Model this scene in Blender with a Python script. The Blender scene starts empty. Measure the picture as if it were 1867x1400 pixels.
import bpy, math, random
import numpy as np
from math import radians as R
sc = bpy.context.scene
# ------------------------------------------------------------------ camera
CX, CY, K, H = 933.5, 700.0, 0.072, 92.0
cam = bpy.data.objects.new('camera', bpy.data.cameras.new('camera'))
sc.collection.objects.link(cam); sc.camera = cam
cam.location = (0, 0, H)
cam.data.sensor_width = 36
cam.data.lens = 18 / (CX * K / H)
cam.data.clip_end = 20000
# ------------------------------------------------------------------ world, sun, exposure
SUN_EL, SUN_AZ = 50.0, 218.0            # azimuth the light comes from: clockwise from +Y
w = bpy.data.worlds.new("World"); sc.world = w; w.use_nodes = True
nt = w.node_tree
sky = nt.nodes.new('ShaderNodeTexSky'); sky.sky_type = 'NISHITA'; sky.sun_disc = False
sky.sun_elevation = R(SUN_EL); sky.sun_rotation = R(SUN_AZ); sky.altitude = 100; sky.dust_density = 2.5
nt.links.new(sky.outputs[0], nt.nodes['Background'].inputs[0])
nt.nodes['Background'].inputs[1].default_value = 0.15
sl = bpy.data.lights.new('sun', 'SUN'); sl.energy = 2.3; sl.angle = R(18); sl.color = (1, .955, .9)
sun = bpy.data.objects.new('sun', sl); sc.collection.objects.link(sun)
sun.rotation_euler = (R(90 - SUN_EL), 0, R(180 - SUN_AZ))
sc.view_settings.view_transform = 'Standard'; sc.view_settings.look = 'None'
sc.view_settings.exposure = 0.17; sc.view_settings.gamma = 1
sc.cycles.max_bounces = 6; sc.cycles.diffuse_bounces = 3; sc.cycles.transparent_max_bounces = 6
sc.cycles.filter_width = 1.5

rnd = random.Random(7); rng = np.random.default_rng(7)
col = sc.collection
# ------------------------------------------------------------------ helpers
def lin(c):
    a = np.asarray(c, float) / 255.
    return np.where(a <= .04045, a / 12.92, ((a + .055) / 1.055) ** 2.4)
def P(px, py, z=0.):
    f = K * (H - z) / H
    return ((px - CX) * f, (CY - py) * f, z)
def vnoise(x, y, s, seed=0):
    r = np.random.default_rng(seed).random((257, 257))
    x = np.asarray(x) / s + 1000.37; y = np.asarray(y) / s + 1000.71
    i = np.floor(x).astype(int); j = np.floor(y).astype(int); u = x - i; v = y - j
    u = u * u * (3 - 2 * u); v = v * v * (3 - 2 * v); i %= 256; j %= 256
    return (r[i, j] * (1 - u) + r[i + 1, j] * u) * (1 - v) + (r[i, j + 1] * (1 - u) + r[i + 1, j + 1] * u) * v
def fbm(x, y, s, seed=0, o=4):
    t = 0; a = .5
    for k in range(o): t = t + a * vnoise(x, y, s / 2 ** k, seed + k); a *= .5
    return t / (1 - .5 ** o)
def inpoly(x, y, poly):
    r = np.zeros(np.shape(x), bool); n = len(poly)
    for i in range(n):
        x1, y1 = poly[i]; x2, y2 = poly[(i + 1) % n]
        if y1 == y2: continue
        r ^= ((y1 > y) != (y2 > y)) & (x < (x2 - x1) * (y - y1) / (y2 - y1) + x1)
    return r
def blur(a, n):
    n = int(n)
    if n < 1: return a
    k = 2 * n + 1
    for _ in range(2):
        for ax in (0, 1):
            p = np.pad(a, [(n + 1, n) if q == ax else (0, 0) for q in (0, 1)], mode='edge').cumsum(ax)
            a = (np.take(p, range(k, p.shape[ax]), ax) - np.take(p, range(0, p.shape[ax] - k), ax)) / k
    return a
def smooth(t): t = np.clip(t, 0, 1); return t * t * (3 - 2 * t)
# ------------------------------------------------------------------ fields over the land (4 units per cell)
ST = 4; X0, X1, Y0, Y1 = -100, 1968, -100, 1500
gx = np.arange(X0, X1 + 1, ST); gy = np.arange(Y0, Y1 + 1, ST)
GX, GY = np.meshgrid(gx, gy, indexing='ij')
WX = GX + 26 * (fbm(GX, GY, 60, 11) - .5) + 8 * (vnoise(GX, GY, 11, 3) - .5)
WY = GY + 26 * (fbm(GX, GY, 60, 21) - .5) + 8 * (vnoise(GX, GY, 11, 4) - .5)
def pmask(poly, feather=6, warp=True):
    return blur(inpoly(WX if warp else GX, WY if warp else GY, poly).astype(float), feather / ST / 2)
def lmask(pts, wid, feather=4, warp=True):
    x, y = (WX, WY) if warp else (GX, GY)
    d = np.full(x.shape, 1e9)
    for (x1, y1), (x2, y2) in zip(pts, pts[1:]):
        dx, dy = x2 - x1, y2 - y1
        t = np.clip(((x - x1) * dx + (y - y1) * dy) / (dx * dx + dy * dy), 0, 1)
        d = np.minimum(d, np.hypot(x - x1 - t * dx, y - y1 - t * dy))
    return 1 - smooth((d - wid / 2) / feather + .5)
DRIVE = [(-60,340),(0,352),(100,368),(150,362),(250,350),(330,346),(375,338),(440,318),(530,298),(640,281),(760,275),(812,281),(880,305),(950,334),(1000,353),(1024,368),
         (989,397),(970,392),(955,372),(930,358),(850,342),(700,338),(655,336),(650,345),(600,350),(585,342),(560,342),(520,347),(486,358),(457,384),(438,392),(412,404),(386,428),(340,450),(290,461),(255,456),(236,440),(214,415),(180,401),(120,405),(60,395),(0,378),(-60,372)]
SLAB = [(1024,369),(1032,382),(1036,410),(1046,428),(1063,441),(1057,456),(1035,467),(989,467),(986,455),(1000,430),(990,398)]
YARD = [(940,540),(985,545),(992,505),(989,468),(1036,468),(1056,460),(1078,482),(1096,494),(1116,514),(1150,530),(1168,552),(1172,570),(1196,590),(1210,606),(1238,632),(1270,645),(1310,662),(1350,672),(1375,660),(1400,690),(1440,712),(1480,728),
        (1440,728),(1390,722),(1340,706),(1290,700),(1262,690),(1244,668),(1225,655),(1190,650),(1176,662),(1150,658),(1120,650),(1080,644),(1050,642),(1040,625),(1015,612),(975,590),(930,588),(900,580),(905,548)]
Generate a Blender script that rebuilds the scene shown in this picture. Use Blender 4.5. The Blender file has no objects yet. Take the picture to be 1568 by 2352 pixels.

+-------+

Repeat the data above, word for word.

Model this scene in Blender with a Python script. The Blender scene starts empty. Measure the picture as if it were 1867x1400 pixels.
import bpy, math, random
import numpy as np
from math import radians as R
sc = bpy.context.scene
# ------------------------------------------------------------------ camera
CX, CY, K, H = 933.5, 700.0, 0.072, 92.0
cam = bpy.data.objects.new('camera', bpy.data.cameras.new('camera'))
sc.collection.objects.link(cam); sc.camera = cam
cam.location = (0, 0, H)
cam.data.sensor_width = 36
cam.data.lens = 18 / (CX * K / H)
cam.data.clip_end = 20000
# ------------------------------------------------------------------ world, sun, exposure
SUN_EL, SUN_AZ = 50.0, 218.0            # azimuth the light comes from: clockwise from +Y
w = bpy.data.worlds.new("World"); sc.world = w; w.use_nodes = True
nt = w.node_tree
sky = nt.nodes.new('ShaderNodeTexSky'); sky.sky_type = 'NISHITA'; sky.sun_disc = False
sky.sun_elevation = R(SUN_EL); sky.sun_rotation = R(SUN_AZ); sky.altitude = 100; sky.dust_density = 2.5
nt.links.new(sky.outputs[0], nt.nodes['Background'].inputs[0])
nt.nodes['Background'].inputs[1].default_value = 0.15
sl = bpy.data.lights.new('sun', 'SUN'); sl.energy = 2.3; sl.angle = R(18); sl.color = (1, .955, .9)
sun = bpy.data.objects.new('sun', sl); sc.collection.objects.link(sun)
sun.rotation_euler = (R(90 - SUN_EL), 0, R(180 - SUN_AZ))
sc.view_settings.view_transform = 'Standard'; sc.view_settings.look = 'None'
sc.view_settings.exposure = 0.17; sc.view_settings.gamma = 1
sc.cycles.max_bounces = 6; sc.cycles.diffuse_bounces = 3; sc.cycles.transparent_max_bounces = 6
sc.cycles.filter_width = 1.5

rnd = random.Random(7); rng = np.random.default_rng(7)
col = sc.collection
# ------------------------------------------------------------------ helpers
def lin(c):
    a = np.asarray(c, float) / 255.
    return np.where(a <= .04045, a / 12.92, ((a + .055) / 1.055) ** 2.4)
def P(px, py, z=0.):
    f = K * (H - z) / H
    return ((px - CX) * f, (CY - py) * f, z)
def vnoise(x, y, s, seed=0):
    r = np.random.default_rng(seed).random((257, 257))
    x = np.asarray(x) / s + 1000.37; y = np.asarray(y) / s + 1000.71
    i = np.floor(x).astype(int); j = np.floor(y).astype(int); u = x - i; v = y - j
    u = u * u * (3 - 2 * u); v = v * v * (3 - 2 * v); i %= 256; j %= 256
    return (r[i, j] * (1 - u) + r[i + 1, j] * u) * (1 - v) + (r[i, j + 1] * (1 - u) + r[i + 1, j + 1] * u) * v
def fbm(x, y, s, seed=0, o=4):
    t = 0; a = .5
    for k in range(o): t = t + a * vnoise(x, y, s / 2 ** k, seed + k); a *= .5
    return t / (1 - .5 ** o)
def inpoly(x, y, poly):
    r = np.zeros(np.shape(x), bool); n = len(poly)
    for i in range(n):
        x1, y1 = poly[i]; x2, y2 = poly[(i + 1) % n]
        if y1 == y2: continue
        r ^= ((y1 > y) != (y2 > y)) & (x < (x2 - x1) * (y - y1) / (y2 - y1) + x1)
    return r
def blur(a, n):
    n = int(n)
    if n < 1: return a
    k = 2 * n + 1
    for _ in range(2):
        for ax in (0, 1):
            p = np.pad(a, [(n + 1, n) if q == ax else (0, 0) for q in (0, 1)], mode='edge').cumsum(ax)
            a = (np.take(p, range(k, p.shape[ax]), ax) - np.take(p, range(0, p.shape[ax] - k), ax)) / k
    return a
def smooth(t): t = np.clip(t, 0, 1); return t * t * (3 - 2 * t)
# ------------------------------------------------------------------ fields over the land (4 units per cell)
ST = 4; X0, X1, Y0, Y1 = -100, 1968, -100, 1500
gx = np.arange(X0, X1 + 1, ST); gy = np.arange(Y0, Y1 + 1, ST)
GX, GY = np.meshgrid(gx, gy, indexing='ij')
WX = GX + 26 * (fbm(GX, GY, 60, 11) - .5) + 8 * (vnoise(GX, GY, 11, 3) - .5)
WY = GY + 26 * (fbm(GX, GY, 60, 21) - .5) + 8 * (vnoise(GX, GY, 11, 4) - .5)
def pmask(poly, feather=6, warp=True):
    return blur(inpoly(WX if warp else GX, WY if warp else GY, poly).astype(float), feather / ST / 2)
def lmask(pts, wid, feather=4, warp=True):
    x, y = (WX, WY) if warp else (GX, GY)
    d = np.full(x.shape, 1e9)
    for (x1, y1), (x2, y2) in zip(pts, pts[1:]):
        dx, dy = x2 - x1, y2 - y1
        t = np.clip(((x - x1) * dx + (y - y1) * dy) / (dx * dx + dy * dy), 0, 1)
        d = np.minimum(d, np.hypot(x - x1 - t * dx, y - y1 - t * dy))
    return 1 - smooth((d - wid / 2) / feather + .5)
DRIVE = [(-60,340),(0,352),(100,368),(150,362),(250,350),(330,346),(375,338),(440,318),(530,298),(640,281),(760,275),(812,281),(880,305),(950,334),(1000,353),(1024,368),
         (989,397),(970,392),(955,372),(930,358),(850,342),(700,338),(655,336),(650,345),(600,350),(585,342),(560,342),(520,347),(486,358),(457,384),(438,392),(412,404),(386,428),(340,450),(290,461),(255,456),(236,440),(214,415),(180,401),(120,405),(60,395),(0,378),(-60,372)]
SLAB = [(1024,369),(1032,382),(1036,410),(1046,428),(1063,441),(1057,456),(1035,467),(989,467),(986,455),(1000,430),(990,398)]
YARD = [(940,540),(985,545),(992,505),(989,468),(1036,468),(1056,460),(1078,482),(1096,494),(1116,514),(1150,530),(1168,552),(1172,570),(1196,590),(1210,606),(1238,632),(1270,645),(1310,662),(1350,672),(1375,660),(1400,690),(1440,712),(1480,728),
        (1440,728),(1390,722),(1340,706),(1290,700),(1262,690),(1244,668),(1225,655),(1190,650),(1176,662),(1150,658),(1120,650),(1080,644),(1050,642),(1040,625),(1015,612),(975,590),(930,588),(900,580),(905,548)]
Generate a Blender script that rebuilds the scene shown in this picture. Use Blender 4.5. The Blender file has no objects yet. Take the picture to be 1568 by 2352 pixels.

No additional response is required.